**YOUR OBJECTIVE**
Repeat the listing below word for word, stopping after the line that contains "rnd = random.Random(7)".

··· COLLECTED MATERIAL

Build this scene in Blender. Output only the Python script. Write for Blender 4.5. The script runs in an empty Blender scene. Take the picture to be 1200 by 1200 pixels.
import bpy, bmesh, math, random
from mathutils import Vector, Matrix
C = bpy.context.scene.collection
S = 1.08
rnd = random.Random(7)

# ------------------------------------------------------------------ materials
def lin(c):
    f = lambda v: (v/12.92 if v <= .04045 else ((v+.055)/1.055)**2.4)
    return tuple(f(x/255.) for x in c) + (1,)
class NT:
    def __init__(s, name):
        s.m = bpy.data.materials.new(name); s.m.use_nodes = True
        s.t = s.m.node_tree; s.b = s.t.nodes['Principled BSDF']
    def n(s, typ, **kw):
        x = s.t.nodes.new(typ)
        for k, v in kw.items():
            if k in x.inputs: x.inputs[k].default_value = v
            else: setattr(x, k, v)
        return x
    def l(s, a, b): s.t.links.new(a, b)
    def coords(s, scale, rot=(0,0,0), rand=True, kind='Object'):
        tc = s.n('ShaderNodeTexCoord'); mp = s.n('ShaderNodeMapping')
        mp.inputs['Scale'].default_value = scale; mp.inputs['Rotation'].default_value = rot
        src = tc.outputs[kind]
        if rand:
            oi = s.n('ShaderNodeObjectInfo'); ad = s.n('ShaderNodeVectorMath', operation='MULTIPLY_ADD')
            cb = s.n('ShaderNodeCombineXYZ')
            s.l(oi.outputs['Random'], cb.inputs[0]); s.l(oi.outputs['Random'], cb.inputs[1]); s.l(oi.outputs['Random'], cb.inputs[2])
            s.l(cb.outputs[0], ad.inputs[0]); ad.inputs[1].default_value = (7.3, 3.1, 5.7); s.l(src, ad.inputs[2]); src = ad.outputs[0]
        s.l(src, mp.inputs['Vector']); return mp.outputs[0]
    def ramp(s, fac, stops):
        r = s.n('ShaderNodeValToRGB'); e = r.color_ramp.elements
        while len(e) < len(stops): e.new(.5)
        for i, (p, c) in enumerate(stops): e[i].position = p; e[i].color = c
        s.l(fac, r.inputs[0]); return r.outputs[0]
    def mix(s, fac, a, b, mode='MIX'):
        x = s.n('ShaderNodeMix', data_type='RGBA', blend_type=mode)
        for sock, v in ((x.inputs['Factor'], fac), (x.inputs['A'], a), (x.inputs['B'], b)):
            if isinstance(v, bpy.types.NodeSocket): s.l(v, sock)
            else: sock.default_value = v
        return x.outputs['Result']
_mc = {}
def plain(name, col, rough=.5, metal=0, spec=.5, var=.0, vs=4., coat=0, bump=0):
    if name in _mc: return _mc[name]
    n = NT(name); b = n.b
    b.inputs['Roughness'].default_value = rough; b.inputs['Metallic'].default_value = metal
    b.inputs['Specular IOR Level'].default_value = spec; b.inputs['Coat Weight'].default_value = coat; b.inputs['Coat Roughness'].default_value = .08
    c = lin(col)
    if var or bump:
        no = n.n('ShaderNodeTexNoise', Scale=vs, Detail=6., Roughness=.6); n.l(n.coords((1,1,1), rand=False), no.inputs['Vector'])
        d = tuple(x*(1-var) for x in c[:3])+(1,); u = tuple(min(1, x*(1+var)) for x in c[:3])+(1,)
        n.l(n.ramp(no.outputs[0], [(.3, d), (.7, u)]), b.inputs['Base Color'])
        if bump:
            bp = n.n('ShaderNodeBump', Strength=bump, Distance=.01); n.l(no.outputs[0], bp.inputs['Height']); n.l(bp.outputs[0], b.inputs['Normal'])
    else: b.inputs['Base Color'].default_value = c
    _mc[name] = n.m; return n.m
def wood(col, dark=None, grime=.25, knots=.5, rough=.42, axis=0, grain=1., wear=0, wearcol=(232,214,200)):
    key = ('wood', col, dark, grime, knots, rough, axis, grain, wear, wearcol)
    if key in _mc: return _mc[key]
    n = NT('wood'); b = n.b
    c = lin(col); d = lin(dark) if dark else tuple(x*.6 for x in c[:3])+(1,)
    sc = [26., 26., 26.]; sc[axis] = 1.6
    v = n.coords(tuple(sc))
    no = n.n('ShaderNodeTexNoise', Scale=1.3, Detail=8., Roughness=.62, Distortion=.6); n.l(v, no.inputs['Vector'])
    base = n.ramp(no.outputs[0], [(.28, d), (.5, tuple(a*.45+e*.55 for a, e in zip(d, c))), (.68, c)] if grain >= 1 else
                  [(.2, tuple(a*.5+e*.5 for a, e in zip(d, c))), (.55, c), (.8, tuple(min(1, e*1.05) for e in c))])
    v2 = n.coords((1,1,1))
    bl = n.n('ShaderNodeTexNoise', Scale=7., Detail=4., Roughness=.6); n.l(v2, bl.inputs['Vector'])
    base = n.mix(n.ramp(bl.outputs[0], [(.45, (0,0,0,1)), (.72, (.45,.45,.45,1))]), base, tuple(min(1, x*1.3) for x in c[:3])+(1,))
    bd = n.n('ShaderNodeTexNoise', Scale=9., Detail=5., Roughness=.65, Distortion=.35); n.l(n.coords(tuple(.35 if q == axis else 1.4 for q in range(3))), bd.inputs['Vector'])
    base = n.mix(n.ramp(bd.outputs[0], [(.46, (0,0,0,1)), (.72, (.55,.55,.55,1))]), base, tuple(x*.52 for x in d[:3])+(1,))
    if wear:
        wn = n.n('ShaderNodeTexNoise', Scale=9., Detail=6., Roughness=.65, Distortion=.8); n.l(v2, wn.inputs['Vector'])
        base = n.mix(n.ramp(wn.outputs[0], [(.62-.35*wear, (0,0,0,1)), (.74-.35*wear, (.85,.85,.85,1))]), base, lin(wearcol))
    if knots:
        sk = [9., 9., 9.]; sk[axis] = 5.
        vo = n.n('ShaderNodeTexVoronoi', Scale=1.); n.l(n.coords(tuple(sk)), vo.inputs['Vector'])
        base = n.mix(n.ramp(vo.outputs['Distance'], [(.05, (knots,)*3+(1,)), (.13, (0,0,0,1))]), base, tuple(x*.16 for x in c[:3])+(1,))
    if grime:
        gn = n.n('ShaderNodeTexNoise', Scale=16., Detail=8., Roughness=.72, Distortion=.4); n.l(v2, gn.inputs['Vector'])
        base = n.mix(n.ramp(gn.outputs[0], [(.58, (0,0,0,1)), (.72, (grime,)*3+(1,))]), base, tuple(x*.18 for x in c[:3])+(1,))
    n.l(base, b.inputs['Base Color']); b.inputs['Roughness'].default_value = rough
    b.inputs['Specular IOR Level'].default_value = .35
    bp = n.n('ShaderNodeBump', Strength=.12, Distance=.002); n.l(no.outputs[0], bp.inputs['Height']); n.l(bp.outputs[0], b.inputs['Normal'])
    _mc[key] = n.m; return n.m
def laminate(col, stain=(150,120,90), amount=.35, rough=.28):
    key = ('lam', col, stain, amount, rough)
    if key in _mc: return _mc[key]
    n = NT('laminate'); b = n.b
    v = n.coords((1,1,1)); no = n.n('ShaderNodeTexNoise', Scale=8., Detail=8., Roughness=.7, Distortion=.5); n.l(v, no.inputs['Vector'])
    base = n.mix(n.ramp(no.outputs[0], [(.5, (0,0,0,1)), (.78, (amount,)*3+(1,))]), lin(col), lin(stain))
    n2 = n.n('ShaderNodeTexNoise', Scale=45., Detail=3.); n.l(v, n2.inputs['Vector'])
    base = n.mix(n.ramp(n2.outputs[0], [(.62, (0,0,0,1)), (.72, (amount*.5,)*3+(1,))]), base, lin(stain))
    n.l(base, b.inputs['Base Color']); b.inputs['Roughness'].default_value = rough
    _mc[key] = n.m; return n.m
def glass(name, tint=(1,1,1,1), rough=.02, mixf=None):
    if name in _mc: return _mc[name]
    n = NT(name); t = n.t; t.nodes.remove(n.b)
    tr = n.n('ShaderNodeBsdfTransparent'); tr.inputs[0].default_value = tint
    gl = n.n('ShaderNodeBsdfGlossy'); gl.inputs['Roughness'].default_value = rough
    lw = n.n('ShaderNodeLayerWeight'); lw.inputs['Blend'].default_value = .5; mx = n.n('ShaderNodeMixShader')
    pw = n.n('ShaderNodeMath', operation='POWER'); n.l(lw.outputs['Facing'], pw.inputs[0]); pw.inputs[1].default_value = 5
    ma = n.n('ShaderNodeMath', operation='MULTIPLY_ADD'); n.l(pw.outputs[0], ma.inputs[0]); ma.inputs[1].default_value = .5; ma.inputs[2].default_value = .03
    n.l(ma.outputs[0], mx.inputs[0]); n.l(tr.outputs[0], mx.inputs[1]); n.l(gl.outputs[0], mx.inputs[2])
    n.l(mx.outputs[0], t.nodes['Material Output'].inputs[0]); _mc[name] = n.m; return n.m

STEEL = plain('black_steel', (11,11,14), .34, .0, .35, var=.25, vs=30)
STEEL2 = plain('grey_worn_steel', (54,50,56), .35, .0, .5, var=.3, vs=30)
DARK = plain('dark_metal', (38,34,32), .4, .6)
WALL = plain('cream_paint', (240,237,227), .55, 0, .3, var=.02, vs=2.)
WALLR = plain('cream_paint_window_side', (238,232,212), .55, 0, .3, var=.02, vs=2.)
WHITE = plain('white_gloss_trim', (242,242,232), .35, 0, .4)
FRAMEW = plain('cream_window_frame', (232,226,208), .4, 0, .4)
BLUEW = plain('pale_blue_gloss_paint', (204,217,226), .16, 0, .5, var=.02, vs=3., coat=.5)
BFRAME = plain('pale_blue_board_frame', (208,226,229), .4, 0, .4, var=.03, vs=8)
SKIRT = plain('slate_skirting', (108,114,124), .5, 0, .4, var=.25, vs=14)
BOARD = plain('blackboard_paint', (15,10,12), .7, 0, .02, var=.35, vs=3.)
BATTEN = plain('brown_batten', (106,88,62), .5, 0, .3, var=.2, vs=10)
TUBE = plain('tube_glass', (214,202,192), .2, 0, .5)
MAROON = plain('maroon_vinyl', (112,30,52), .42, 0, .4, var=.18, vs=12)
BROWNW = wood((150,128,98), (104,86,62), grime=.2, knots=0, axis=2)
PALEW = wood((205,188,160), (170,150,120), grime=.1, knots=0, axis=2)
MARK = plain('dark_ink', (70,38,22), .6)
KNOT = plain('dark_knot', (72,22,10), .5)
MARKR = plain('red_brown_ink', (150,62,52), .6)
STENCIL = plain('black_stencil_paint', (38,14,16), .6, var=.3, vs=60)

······

**ANSWER FOR THIS EXERCISE**
Build this scene in Blender. Output only the Python script. Write for Blender 4.5. The script runs in an empty Blender scene. Take the picture to be 1200 by 1200 pixels.
import bpy, bmesh, math, random
from mathutils import Vector, Matrix
C = bpy.context.scene.collection
S = 1.08
rnd = random.Random(7)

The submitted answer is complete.